Les Etats-Unis, l’Australie, la Chine, le Japon et la France ont en tout cas rapidement réagi au putsch, appelant à la libération immédiate des dirigeants de la LND et au rétablissement de l’ordre constitutionnel. «Les Etats-Unis s’opposent à toute tentative de modifier le résultat des récentes élections (…) et prendront des mesures contre les responsables», a averti la porte-parole de la Maison-Blanche, Jen Psaki, dans un communiqué. Le secrétaire général de l’ONU, Antonio Guterres, a, quant à lui, «condamné fermement» l’arrestation d’Aung San Suu Kyi.
«Ces développements portent un coup dur aux réformes démocratiques en Birmanie», a-t-il déclaré. La Birmanie est, rappelle-t-on, sortie il y a tout juste une dizaine d’années d’un régime militaire au pouvoir pendant presque un demi-siècle. Les deux derniers coups d’Etat, depuis l’indépendance du pays en 1948, remontent à 1962 et 1988.

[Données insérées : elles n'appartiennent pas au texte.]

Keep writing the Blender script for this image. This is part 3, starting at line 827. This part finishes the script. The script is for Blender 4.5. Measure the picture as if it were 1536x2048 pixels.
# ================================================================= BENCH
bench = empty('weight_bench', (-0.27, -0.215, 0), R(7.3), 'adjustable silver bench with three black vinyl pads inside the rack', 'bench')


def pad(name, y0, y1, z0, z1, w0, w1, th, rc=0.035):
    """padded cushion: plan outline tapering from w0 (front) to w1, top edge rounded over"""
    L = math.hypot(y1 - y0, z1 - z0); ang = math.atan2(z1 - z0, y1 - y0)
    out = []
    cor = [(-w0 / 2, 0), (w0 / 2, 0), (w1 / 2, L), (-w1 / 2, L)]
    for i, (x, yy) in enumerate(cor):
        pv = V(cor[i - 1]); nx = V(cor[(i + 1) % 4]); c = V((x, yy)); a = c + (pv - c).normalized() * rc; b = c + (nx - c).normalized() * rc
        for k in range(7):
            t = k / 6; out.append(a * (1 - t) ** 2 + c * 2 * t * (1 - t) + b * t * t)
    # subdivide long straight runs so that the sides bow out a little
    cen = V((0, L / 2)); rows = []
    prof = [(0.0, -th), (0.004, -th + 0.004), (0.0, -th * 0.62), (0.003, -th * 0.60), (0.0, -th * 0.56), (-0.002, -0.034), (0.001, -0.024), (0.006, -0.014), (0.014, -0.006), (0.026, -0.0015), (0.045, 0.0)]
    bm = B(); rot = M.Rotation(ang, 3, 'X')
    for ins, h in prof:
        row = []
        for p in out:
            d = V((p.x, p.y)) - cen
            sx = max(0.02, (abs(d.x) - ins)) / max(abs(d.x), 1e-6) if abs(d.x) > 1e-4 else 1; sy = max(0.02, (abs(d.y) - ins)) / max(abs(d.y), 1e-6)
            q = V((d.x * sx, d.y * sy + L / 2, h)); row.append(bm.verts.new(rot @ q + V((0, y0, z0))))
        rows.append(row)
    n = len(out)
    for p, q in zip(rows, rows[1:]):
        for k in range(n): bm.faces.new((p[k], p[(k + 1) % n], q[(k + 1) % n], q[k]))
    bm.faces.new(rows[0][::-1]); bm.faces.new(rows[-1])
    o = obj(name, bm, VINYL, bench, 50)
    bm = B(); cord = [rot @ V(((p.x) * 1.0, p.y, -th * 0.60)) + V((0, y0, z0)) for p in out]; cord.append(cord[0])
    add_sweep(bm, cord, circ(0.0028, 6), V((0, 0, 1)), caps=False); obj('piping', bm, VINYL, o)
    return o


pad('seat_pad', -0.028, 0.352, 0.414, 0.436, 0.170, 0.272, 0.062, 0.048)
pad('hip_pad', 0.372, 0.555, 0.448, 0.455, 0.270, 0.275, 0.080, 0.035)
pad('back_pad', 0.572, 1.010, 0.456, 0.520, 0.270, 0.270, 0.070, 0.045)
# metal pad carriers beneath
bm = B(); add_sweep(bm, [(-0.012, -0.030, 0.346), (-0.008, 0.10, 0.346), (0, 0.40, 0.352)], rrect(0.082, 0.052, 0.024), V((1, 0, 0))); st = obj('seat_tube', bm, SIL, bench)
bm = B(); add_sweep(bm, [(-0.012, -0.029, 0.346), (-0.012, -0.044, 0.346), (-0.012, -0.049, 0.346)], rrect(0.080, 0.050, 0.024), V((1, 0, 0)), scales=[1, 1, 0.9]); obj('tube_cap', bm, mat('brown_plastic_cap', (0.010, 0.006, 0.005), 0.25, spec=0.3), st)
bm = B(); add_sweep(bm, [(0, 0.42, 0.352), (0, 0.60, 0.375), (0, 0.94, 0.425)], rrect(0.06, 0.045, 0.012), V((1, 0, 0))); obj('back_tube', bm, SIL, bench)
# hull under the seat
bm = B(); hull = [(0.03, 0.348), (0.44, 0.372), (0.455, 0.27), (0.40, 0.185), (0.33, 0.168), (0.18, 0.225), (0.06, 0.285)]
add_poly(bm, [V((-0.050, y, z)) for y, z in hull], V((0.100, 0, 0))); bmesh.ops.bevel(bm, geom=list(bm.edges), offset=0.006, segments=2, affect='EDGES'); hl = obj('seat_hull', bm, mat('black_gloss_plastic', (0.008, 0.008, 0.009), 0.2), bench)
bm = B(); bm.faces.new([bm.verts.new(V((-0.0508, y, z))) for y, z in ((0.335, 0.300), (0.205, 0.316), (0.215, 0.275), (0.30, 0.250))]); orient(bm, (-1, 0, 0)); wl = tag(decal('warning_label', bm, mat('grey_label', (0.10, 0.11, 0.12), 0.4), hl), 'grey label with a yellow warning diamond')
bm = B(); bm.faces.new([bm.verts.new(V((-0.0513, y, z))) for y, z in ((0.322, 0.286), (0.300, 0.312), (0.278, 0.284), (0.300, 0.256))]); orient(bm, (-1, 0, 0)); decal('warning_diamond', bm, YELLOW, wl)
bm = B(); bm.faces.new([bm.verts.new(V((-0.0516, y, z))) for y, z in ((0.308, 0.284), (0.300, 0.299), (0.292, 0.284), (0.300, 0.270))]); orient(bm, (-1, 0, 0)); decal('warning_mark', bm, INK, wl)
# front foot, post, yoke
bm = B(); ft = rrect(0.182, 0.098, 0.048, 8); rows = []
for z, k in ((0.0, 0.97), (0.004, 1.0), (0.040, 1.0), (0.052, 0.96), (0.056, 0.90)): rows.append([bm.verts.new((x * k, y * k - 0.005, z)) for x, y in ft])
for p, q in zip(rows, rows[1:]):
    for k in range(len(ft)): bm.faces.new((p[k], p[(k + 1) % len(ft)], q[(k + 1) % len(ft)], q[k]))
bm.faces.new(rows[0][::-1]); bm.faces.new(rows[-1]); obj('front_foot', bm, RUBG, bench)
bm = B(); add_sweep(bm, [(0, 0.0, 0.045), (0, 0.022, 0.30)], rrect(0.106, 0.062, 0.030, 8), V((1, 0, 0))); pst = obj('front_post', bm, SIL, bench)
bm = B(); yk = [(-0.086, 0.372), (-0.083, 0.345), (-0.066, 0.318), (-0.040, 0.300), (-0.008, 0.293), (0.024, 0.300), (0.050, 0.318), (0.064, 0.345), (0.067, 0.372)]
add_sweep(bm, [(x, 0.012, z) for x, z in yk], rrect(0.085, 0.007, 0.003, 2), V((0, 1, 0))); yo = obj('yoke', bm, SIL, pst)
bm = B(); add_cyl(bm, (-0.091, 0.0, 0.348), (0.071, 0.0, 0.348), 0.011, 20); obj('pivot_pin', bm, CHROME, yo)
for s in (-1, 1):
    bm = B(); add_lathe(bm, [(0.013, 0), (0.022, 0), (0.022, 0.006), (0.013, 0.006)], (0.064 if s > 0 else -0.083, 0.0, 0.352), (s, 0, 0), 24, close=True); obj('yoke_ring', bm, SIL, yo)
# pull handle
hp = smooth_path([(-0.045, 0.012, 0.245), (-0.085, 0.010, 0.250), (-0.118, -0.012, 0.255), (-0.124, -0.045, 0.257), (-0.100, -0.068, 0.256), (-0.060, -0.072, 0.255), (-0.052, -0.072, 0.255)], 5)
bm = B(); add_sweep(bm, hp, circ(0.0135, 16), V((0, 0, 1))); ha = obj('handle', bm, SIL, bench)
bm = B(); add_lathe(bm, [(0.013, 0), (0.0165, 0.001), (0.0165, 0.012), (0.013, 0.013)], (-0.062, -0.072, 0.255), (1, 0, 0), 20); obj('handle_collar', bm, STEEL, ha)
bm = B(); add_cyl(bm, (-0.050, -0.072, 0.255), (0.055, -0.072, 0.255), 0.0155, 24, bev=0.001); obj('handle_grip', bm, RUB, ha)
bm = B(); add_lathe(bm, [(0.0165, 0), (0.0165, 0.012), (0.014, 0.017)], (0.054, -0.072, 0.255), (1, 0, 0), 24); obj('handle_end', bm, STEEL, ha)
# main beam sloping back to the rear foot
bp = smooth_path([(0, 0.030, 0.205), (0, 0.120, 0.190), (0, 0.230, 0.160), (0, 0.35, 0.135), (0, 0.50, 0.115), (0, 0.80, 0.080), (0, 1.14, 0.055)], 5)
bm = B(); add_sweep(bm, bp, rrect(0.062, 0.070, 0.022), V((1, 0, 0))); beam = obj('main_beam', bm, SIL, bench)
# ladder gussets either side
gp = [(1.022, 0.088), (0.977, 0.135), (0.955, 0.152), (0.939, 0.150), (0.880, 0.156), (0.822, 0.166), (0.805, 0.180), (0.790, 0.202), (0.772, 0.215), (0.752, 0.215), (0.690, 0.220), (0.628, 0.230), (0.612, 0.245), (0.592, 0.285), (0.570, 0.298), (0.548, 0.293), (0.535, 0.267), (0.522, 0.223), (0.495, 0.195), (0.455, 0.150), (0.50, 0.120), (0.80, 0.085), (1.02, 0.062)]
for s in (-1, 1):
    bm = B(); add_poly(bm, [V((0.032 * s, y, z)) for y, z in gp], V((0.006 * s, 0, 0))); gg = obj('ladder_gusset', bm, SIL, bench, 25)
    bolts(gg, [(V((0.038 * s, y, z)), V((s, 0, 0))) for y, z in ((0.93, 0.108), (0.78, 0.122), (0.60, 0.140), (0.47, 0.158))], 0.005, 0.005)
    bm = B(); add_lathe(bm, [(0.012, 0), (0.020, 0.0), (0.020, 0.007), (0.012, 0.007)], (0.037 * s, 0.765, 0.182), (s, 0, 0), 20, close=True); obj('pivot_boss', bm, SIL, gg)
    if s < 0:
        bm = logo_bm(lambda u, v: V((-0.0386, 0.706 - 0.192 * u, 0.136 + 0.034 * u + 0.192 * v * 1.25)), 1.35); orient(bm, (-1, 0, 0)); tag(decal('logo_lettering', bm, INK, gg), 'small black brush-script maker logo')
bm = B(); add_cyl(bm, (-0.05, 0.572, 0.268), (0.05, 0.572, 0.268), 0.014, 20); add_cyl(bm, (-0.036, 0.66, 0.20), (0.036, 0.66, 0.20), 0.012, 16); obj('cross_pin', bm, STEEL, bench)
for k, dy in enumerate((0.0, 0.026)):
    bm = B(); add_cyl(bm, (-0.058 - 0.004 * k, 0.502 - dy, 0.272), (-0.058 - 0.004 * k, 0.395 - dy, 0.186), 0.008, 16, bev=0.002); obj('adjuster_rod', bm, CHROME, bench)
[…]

Longtemps exilée en Angleterre, Aung San Suu Kyi, aujourd’hui âgée de 75 ans, est rentrée en Birmanie en 1988, devenant la figure de l’opposition face à la dictature militaire. Elle a passé 15 ans en résidence surveillée avant d’être libérée par l’armée en 2010. L’armée a condamné hier San Suu Kyi et les Birmans à revenir à la case départ.